Incuriosita, il giorno successivo cerco informazioni su internet e scopro che
dopo qualche mese sarebbe iniziato il primo corso di musicoterapia. In questi
anni ho spesso ringraziato l’amica contrabbassista per avermene parlato perché
frequentare questo corso è stata per me un’esperienza estremamente
arricchente ed entusiasmante.
Già laureata in storia e filosofia, ho avuto modo per la prima volta di assistere a
una pedagogia di tipo maieutico-socratico ed incentrata sul learning by doing.
Ho sperimentato poi un livello di attenzione mai avuto durante tutto il mio
percorso di formazione. Ciò che mi ha stupito fin dall’inizio è stata la profondità
con la quale le tematiche del corso sono state affrontate. Entusiasmanti sono
state le lezioni riguardanti i campi del linguaggio, della matematica e della
musica.
Mai avrei pensato che dietro alla parola musicoterapia potesse nascondersi tutto
ciò: l’improvvisazione musicale calibrata sulla partitura vivente, la nascita della
parola, il numero in relazione allo spazio, l’apprendimento della lettura e
scrittura musicale.
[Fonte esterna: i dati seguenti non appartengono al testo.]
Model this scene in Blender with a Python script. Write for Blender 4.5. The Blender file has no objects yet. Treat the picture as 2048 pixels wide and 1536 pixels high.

Mi ha incuriosito molto anche la modalità di insegnamento
dell’improvvisazione al pianoforte: da un suono sulla tastiera nelle diverse
ottave all’utilizzo creativo della cadenza italiana.
Il corso di musicoterapia e pedagogia musicale ha sicuramente arricchito la mia
professione di insegnante di musica e di sostegno presso la scuola Secondaria di
primo grado: mi ha insegnato a non dare nulla per scontato, ad intuire i bisogni
degli alunni e a valorizzare i piccoli passi.
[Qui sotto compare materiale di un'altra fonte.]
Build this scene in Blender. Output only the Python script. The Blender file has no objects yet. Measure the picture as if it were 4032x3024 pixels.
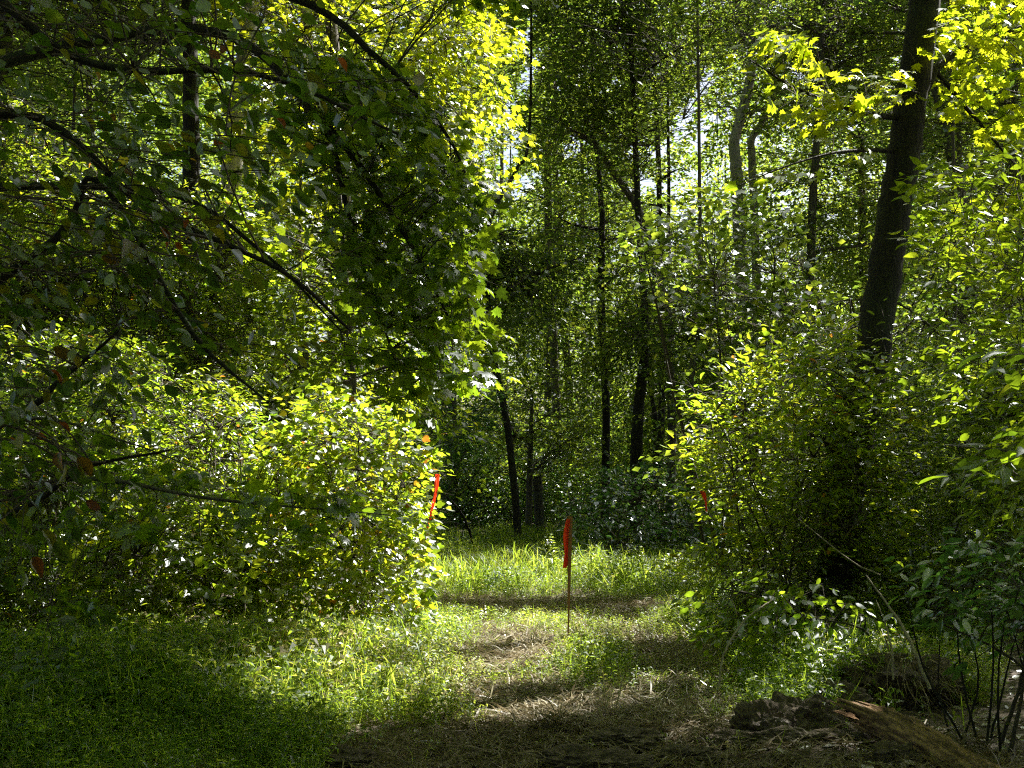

Fondamentale e in continuo work in progress è inoltre il lavoro di formazione
personale: un lavoro iniziato con il gruppo e che poi ho deciso di proseguire
individualmente. Sicuramente il corso frequentato è impegnativo per ciò che
riguarda “il dopo”, cioè la formazione permanente sia personale che
professionale ma – nello stesso tempo – è estremamente gratificante.
Sono grata per aver avuto l’opportunità di far parte di un bellissimo gruppo – sia
di compagni di corso sia di docenti – che ha allargato i miei orizzonti,
modificando con gentilezza il mio modo di comunicare, ascoltare e fare musica.
Vorrei concludere questo breve testo augurandomi di riuscire a trasmettere nel
mio lavoro di insegnante e nelle attività di musicoterapia che conduco la
profondità, ricchezza e gioiosità dei principi della musicoterapia umanistica.